**Work to do**
Copy exactly the lines that run from the top of the listing to the line containing "COL = sc.collection", both ends included, and omit the pictures.

**Extracted records**
— begin —
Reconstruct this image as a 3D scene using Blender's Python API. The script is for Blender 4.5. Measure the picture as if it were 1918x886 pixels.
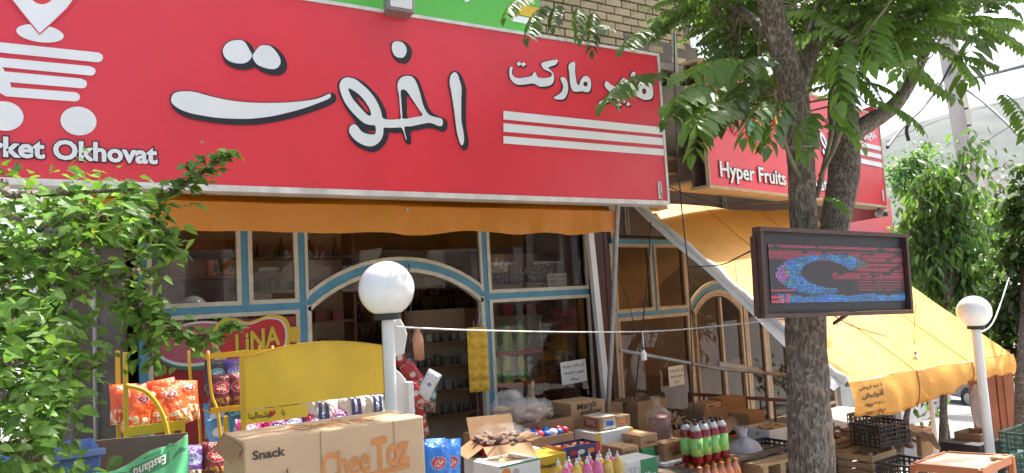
import bpy, bmesh, math, random
from mathutils import Vector, Matrix, noise
sc = bpy.context.scene
for o in list(bpy.data.objects): bpy.data.objects.remove(o)
R = math.radians
rng = random.Random(7)
COL = sc.collection

# ------------------------------------------------------------------ camera
PH, PITCH, ROLL, F, CX, CY, H = R(33.3), R(4.83), R(3.15), 1440., 959., 443., 1.7
r0 = Vector((math.cos(PH), -math.sin(PH), 0)); fh = Vector((math.sin(PH), math.cos(PH), 0)); ZU = Vector((0, 0, 1))
FW = fh*math.cos(PITCH) + ZU*math.sin(PITCH); up0 = ZU*math.cos(PITCH) - fh*math.sin(PITCH)
RT = r0*math.cos(ROLL) - up0*math.sin(ROLL); UP = up0*math.cos(ROLL) + r0*math.sin(ROLL)
CAM = Vector((0, 0, H))
cd = bpy.data.cameras.new('camera'); cam = bpy.data.objects.new('camera', cd); COL.objects.link(cam)
m3 = Matrix((RT, UP, -FW)).transposed()
cam.matrix_world = Matrix.Translation(CAM) @ m3.to_4x4()
cd.sensor_width = 36; cd.lens = F/1918*36; cd.clip_start = .05; cd.clip_end = 8000
sc.camera = cam
# ------------------------------------------------------------------ sky, sun, exposure
SUN_AZ_VEC = Vector((0.985, 0.17, 0)).normalized(); SUN_EL = R(60)
wd = bpy.data.worlds.new('World'); sc.world = wd; wd.use_nodes = True
nt = wd.node_tree; bg = nt.nodes['Background']
sky = nt.nodes.new('ShaderNodeTexSky'); sky.sky_type = 'NISHITA'; sky.sun_disc = False
sky.sun_elevation = SUN_EL; sky.sun_rotation = math.atan2(SUN_AZ_VEC.x, SUN_AZ_VEC.y)
sky.air_density = 1.0; sky.dust_density = 5.0; sky.ozone_density = 1.0
nt.links.new(sky.outputs[0], bg.inputs[0]); bg.inputs[1].default_value = 0.15
sl = bpy.data.lights.new('sun', 'SUN'); sl.energy = 4.8; sl.angle = R(.53); sl.color = (1, .95, .87)
so = bpy.data.objects.new('sun', sl); COL.objects.link(so)
sd = (SUN_AZ_VEC*math.cos(SUN_EL) + ZU*math.sin(SUN_EL))
so.rotation_euler = sd.to_track_quat('Z', 'Y').to_euler()
sc.view_settings.view_transform = 'Standard'; sc.view_settings.look = 'None'
sc.view_settings.gamma = 1; sc.view_settings.exposure = 1.45; sc.view_settings.use_curve_mapping = False
sc.render.engine = 'CYCLES'
sc.cycles.max_bounces = 8; sc.cycles.transparent_max_bounces = 12; sc.cycles.diffuse_bounces = 4
sc.cycles.caustics_reflective = False; sc.cycles.caustics_refractive = False
sc.cycles.use_denoising = True

# ------------------------------------------------------------------ a pixel of the photograph -> a point in the place
def ray(x, y): return FW + RT*((x-CX)/F) - UP*((y-CY)/F)
def onY(x, y, Y): d = ray(x, y); return CAM + d*(Y/d.y)
def onX(x, y, X): d = ray(x, y); return CAM + d*(X/d.x)
def onZ(x, y, Z): d = ray(x, y); return CAM + d*((Z-H)/d.z)
def atD(x, y, D): return CAM + ray(x, y)*D
def onP(x, y, p, n): d = ray(x, y); return CAM + d*((p-CAM).dot(n)/d.dot(n))
def ground(X): return 0.0 if X < 5 else (-0.1*(X-5) if X < 60 else -5.5)

# ------------------------------------------------------------------ mesh builder
class MB:
    def __init__(s): s.v = []; s.f = []; s.mi = []; s.m = 0; s.uv = None; s.tint = None
    def add(s, vs, fs):
        b = len(s.v); s.v += [Vector(v) for v in vs]
        for f in fs: s.f.append(tuple(b+i for i in f)); s.mi.append(s.m)
        return s
    def box(s, x0, x1, y0, y1, z0, z1, M=None):
        vs = [Vector(p) for p in ((x0,y0,z0),(x1,y0,z0),(x1,y1,z0),(x0,y1,z0),(x0,y0,z1),(x1,y0,z1),(x1,y1,z1),(x0,y1,z1))]
        if M: vs = [M @ v for v in vs]
        return s.add(vs, ((0,3,2,1),(4,5,6,7),(0,1,5,4),(1,2,6,5),(2,3,7,6),(3,0,4,7)))
    def cbox(s, c, d, M=None):
        c = Vector(c); return s.box(c.x-d[0]/2, c.x+d[0]/2, c.y-d[1]/2, c.y+d[1]/2, c.z-d[2]/2, c.z+d[2]/2, M)
    def tube(s, pts, rad, n=8, caps=True, rough=0):
        pts = [Vector(p) for p in pts]; k = len(pts)
        rs = rad if isinstance(rad, (list, tuple)) else [rad]*k
        vs = []; t0 = None
        for i, p in enumerate(pts):
            t = (pts[min(i+1, k-1)] - pts[max(i-1, 0)]).normalized()
            if t0 is None:
                a = Vector((0, 0, 1)) if abs(t.z) < .9 else Vector((1, 0, 0))
                u = t.cross(a).normalized()
            else:
                u = (u - t*u.dot(t)).normalized()
            w = t.cross(u); t0 = t
            for j in range(n):
                a = 2*math.pi*j/n
                q = rs[i]
                if rough: q *= 1 + rough*noise.noise(Vector((math.cos(a)*2.2, math.sin(a)*2.2, i*.55)))
                vs.append(p + (u*math.cos(a) + w*math.sin(a))*q)
        fs = [(i*n+j, i*n+(j+1) % n, (i+1)*n+(j+1) % n, (i+1)*n+j) for i in range(k-1) for j in range(n)]
        if caps: fs += [tuple(range(n-1, -1, -1)), tuple((k-1)*n+j for j in range(n))]
        return s.add(vs, fs)
    def bar(s, a, b, w, h):
        a, b = Vector(a), Vector(b); t = (b-a).normalized()
        u = t.cross(ZU); u = u.normalized() if u.length > .05 else Vector((1, 0, 0)); q = u.cross(t)
        vs = [p + u*i*w/2 + q*j*h/2 for p in (a, b) for i, j in ((-1,-1),(1,-1),(1,1),(-1,1))]
        return s.add(vs, ((0,1,2,3),(7,6,5,4),(0,4,5,1),(1,5,6,2),(2,6,7,3),(3,7,4,0)))
    def lathe(s, prof, c=(0,0,0), n=16):
        c = Vector(c); vs = []; fs = []
        for r, z in prof:
            for j in range(n): a = 2*math.pi*j/n; vs.append(c + Vector((r*math.cos(a), r*math.sin(a), z)))
        for i in range(len(prof)-1):
            for j in range(n): fs.append((i*n+j, i*n+(j+1) % n, (i+1)*n+(j+1) % n, (i+1)*n+j))
        fs += [tuple(range(n-1, -1, -1)), tuple((len(prof)-1)*n+j for j in range(n))]
        return s.add(vs, fs)
    def sheet(s, fn, nu, nv):
        vs = [fn(i/nu, j/nv) for j in range(nv+1) for i in range(nu+1)]
        return s.add(vs, [(j*(nu+1)+i, j*(nu+1)+i+1, (j+1)*(nu+1)+i+1, (j+1)*(nu+1)+i) for j in range(nv) for i in range(nu)])
    def poly(s, pts): return s.add(pts, (tuple(range(len(pts))),))
    def mesh(s, name, mats, smooth=False, M=None):
        me = bpy.data.meshes.new(name)
        vs = [M @ v for v in s.v] if M else s.v
        me.from_pydata([tuple(v) for v in vs], [], s.f)
        for m in (mats if isinstance(mats, (list, tuple)) else [mats]): me.materials.append(MAT[m] if isinstance(m, str) else m)
        if any(s.mi): me.polygons.foreach_set('material_index', s.mi)
        if smooth is True: me.polygons.foreach_set('use_smooth', [True]*len(me.polygons))
        if s.tint:
            at = me.color_attributes.new('tint', 'FLOAT_COLOR', 'CORNER')
            buf = []
            for p, t in zip(me.polygons, s.tint): buf += list(t)*p.loop_total
            at.data.foreach_set('color', buf)
        if smooth and smooth is not True: me.set_sharp_from_angle(angle=R(smooth))
        me.update(); return me

def label(o, lab=None, cat=None, group=None, kind=None):
    if lab: o['label'] = lab
    if cat: o['category'] = cat
    if group: o['group'] = group
    if kind: o['kind'] = kind
    return o
def obj(name, me, parent=None, loc=(0,0,0), rot=(0,0,0)):
    o = bpy.data.objects.new(name, me); COL.objects.link(o)
    o.location = loc; o.rotation_euler = rot
    if parent: o.parent = parent
    return o
def thing(name, lab, cat, loc=(0,0,0), rz=0, group=None):
    o = obj(name, None, None, loc, (0,0,rz)); o.empty_display_size = .1
    return label(o, lab, cat, group)
def chain(o):
    M = Matrix.Identity(4)
    while o: M = o.matrix_basis @ M; o = o.parent
    return M
def part(name, mb, mat, parent, smooth=False, world=False, bev=0):
    M = chain(parent).inverted() if world and parent else None
    o = obj(name, mb.mesh(name, mat, smooth, M), parent)
    if bev:
        b = o.modifiers.new('bevel', 'BEVEL'); b.width = bev; b.segments = 2; b.limit_method = 'ANGLE'
    return o
def solo(name, mb, mat, lab, cat, group=None, smooth=False, bev=0, loc=(0,0,0), rz=0, world=True):
    M = (Matrix.Translation(loc) @ Matrix.Rotation(rz, 4, 'Z')).inverted() if world else None
    o = obj(name, mb.mesh(name, mat, smooth, M), None, loc, (0,0,rz))
    if bev:
        b = o.modifiers.new('bevel', 'BEVEL'); b.width = bev; b.segments = 2; b.limit_method = 'ANGLE'
    return label(o, lab, cat, group)
def struct(name, mb, mat, smooth=False):
    o = obj(name, mb.mesh(name, mat, smooth)); o['kind'] = 'structure'; return o
def copy_tree(o, parent=None):
    c = o.copy(); COL.objects.link(c); c.parent = parent
    for ch in o.children: copy_tree(ch, c)
    return c

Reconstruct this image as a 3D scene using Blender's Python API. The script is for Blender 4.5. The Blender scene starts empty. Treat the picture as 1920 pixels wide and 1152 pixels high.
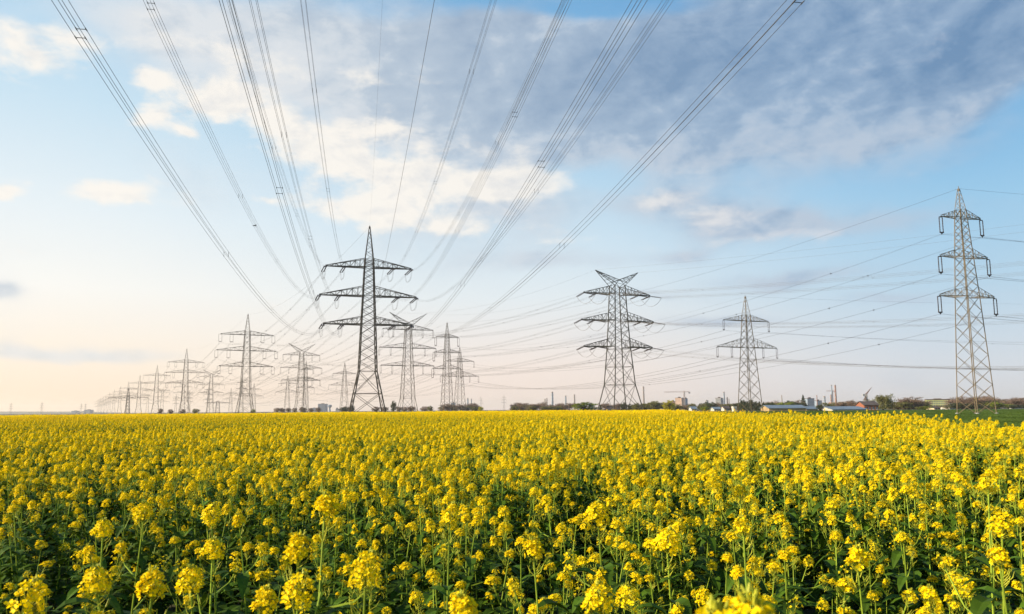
— end —
**Answer**
Reconstruct this image as a 3D scene using Blender's Python API. The script is for Blender 4.5. Measure the picture as if it were 1918x886 pixels.
import bpy, bmesh, math, random
from mathutils import Vector, Matrix, noise
sc = bpy.context.scene
for o in list(bpy.data.objects): bpy.data.objects.remove(o)
R = math.radians
rng = random.Random(7)
COL = sc.collection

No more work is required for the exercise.